## [Your task]
Write out again, unaltered, the lines from the start through the line containing "MB().tube([(sx*a*1.02, sy*b*1.02, h_*.63)".

[Items listed in a dataset]
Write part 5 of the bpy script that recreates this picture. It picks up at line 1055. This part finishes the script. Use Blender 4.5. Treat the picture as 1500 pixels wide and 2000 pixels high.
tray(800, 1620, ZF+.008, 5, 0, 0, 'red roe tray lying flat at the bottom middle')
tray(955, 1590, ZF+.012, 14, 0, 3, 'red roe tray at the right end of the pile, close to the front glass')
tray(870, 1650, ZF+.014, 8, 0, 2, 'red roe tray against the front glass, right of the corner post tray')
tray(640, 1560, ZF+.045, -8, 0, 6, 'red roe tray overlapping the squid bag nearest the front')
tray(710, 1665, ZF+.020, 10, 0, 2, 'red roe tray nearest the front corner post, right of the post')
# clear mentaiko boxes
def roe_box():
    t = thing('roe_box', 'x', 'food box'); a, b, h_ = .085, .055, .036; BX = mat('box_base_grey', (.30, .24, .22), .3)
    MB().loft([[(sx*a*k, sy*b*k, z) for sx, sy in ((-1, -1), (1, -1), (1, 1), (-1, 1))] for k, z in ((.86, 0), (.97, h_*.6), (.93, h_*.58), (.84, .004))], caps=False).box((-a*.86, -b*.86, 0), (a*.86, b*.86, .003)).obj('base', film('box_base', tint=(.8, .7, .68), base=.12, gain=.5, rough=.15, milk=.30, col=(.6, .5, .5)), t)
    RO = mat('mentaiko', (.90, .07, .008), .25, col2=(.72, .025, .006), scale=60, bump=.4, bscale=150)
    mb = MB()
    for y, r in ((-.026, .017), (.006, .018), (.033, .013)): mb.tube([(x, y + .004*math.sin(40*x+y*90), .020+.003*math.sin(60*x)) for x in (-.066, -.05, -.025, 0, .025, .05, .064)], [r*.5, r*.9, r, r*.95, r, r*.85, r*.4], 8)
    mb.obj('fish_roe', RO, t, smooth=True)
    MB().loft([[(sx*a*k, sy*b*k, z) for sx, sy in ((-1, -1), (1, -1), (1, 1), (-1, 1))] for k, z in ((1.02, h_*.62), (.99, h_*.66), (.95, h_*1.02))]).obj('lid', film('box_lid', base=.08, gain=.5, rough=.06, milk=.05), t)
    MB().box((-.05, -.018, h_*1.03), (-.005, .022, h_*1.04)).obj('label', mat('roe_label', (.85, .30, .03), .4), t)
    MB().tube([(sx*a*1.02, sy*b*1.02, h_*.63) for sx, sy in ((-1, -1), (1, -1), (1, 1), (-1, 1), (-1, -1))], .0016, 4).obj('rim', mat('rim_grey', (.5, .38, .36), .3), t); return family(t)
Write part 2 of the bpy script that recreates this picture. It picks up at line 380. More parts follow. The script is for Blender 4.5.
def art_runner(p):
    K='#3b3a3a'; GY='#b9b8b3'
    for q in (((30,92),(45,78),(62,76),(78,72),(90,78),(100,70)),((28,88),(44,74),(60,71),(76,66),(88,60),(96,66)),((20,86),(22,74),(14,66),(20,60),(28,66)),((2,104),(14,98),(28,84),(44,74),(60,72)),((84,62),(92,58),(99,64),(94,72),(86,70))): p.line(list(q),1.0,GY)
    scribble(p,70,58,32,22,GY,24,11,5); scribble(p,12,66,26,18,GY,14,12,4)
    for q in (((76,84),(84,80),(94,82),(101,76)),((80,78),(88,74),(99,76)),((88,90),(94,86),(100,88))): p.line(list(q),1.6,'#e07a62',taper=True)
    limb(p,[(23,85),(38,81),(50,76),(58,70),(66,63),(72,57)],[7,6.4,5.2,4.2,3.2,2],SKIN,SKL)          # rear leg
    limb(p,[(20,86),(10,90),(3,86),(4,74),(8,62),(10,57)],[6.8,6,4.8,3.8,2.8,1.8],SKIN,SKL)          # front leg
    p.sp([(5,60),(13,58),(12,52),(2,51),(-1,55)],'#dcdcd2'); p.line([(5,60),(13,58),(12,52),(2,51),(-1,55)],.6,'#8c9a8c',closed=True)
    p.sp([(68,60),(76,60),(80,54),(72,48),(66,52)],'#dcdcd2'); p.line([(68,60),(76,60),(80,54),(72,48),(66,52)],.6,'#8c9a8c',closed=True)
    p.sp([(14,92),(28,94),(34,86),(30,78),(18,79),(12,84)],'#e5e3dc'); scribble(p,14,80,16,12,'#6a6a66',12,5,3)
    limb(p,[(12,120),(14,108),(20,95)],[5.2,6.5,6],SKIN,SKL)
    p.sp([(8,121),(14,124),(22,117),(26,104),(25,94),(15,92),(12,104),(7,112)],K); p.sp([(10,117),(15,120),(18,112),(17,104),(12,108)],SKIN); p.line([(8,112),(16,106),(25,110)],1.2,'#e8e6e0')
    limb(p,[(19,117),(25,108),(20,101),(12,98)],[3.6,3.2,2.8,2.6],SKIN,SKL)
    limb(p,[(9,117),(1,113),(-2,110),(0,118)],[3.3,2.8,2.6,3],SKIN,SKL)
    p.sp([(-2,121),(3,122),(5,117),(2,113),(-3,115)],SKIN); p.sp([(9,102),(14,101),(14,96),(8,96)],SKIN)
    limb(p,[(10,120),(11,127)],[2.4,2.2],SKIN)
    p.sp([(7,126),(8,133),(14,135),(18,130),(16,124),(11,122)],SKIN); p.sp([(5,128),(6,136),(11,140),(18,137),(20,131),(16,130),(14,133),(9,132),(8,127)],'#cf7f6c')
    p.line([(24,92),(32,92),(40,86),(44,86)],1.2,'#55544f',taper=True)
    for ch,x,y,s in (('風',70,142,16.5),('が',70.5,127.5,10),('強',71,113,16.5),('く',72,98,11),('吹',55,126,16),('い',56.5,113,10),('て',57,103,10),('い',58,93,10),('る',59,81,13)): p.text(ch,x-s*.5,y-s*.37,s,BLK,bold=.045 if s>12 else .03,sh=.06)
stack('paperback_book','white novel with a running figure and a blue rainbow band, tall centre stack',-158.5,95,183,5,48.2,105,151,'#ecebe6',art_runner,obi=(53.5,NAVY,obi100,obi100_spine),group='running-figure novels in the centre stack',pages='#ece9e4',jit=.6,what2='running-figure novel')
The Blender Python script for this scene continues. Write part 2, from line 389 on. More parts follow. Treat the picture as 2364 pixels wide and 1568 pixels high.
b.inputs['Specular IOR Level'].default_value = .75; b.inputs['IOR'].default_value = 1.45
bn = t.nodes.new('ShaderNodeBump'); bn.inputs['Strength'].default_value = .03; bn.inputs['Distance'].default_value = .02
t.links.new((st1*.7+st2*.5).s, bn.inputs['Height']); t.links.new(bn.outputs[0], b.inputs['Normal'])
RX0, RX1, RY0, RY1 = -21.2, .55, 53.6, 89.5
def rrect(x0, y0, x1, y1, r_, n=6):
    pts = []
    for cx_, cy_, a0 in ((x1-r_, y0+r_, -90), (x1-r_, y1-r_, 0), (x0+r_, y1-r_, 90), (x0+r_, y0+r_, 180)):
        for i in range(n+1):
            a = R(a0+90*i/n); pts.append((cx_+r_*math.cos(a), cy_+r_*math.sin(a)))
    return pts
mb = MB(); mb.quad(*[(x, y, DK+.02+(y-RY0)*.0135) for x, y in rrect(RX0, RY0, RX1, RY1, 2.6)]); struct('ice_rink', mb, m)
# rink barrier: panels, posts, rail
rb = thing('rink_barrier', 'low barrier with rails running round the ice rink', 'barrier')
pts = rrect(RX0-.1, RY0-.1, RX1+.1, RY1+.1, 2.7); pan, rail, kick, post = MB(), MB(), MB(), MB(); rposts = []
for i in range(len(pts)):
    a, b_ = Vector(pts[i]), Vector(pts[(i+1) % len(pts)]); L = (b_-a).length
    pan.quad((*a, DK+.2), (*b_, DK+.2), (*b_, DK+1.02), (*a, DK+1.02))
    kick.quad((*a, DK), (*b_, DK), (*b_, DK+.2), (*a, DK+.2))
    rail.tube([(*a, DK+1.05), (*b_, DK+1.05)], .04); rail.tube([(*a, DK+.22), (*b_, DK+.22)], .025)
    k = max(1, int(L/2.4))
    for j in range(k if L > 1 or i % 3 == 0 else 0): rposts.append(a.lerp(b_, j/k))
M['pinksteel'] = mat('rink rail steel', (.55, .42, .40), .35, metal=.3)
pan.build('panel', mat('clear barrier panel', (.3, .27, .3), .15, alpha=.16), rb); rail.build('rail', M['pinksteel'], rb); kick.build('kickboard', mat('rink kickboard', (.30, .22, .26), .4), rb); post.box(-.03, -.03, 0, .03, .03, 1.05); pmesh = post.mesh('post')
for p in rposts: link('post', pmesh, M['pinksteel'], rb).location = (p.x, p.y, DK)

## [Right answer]
Write part 5 of the bpy script that recreates this picture. It picks up at line 1055. This part finishes the script. Use Blender 4.5. Treat the picture as 1500 pixels wide and 2000 pixels high.
tray(800, 1620, ZF+.008, 5, 0, 0, 'red roe tray lying flat at the bottom middle')
tray(955, 1590, ZF+.012, 14, 0, 3, 'red roe tray at the right end of the pile, close to the front glass')
tray(870, 1650, ZF+.014, 8, 0, 2, 'red roe tray against the front glass, right of the corner post tray')
tray(640, 1560, ZF+.045, -8, 0, 6, 'red roe tray overlapping the squid bag nearest the front')
tray(710, 1665, ZF+.020, 10, 0, 2, 'red roe tray nearest the front corner post, right of the post')
# clear mentaiko boxes
def roe_box():
    t = thing('roe_box', 'x', 'food box'); a, b, h_ = .085, .055, .036; BX = mat('box_base_grey', (.30, .24, .22), .3)
    MB().loft([[(sx*a*k, sy*b*k, z) for sx, sy in ((-1, -1), (1, -1), (1, 1), (-1, 1))] for k, z in ((.86, 0), (.97, h_*.6), (.93, h_*.58), (.84, .004))], caps=False).box((-a*.86, -b*.86, 0), (a*.86, b*.86, .003)).obj('base', film('box_base', tint=(.8, .7, .68), base=.12, gain=.5, rough=.15, milk=.30, col=(.6, .5, .5)), t)
    RO = mat('mentaiko', (.90, .07, .008), .25, col2=(.72, .025, .006), scale=60, bump=.4, bscale=150)
    mb = MB()
    for y, r in ((-.026, .017), (.006, .018), (.033, .013)): mb.tube([(x, y + .004*math.sin(40*x+y*90), .020+.003*math.sin(60*x)) for x in (-.066, -.05, -.025, 0, .025, .05, .064)], [r*.5, r*.9, r, r*.95, r, r*.85, r*.4], 8)
    mb.obj('fish_roe', RO, t, smooth=True)
    MB().loft([[(sx*a*k, sy*b*k, z) for sx, sy in ((-1, -1), (1, -1), (1, 1), (-1, 1))] for k, z in ((1.02, h_*.62), (.99, h_*.66), (.95, h_*1.02))]).obj('lid', film('box_lid', base=.08, gain=.5, rough=.06, milk=.05), t)
    MB().box((-.05, -.018, h_*1.03), (-.005, .022, h_*1.04)).obj('label', mat('roe_label', (.85, .30, .03), .4), t)
    MB().tube([(sx*a*1.02, sy*b*1.02, h_*.63) for sx, sy in ((-1, -1), (1, -1), (1, 1), (-1, 1), (-1, -1))], .0016, 4).obj('rim', mat('rim_grey', (.5, .38, .36), .3), t); return family(t)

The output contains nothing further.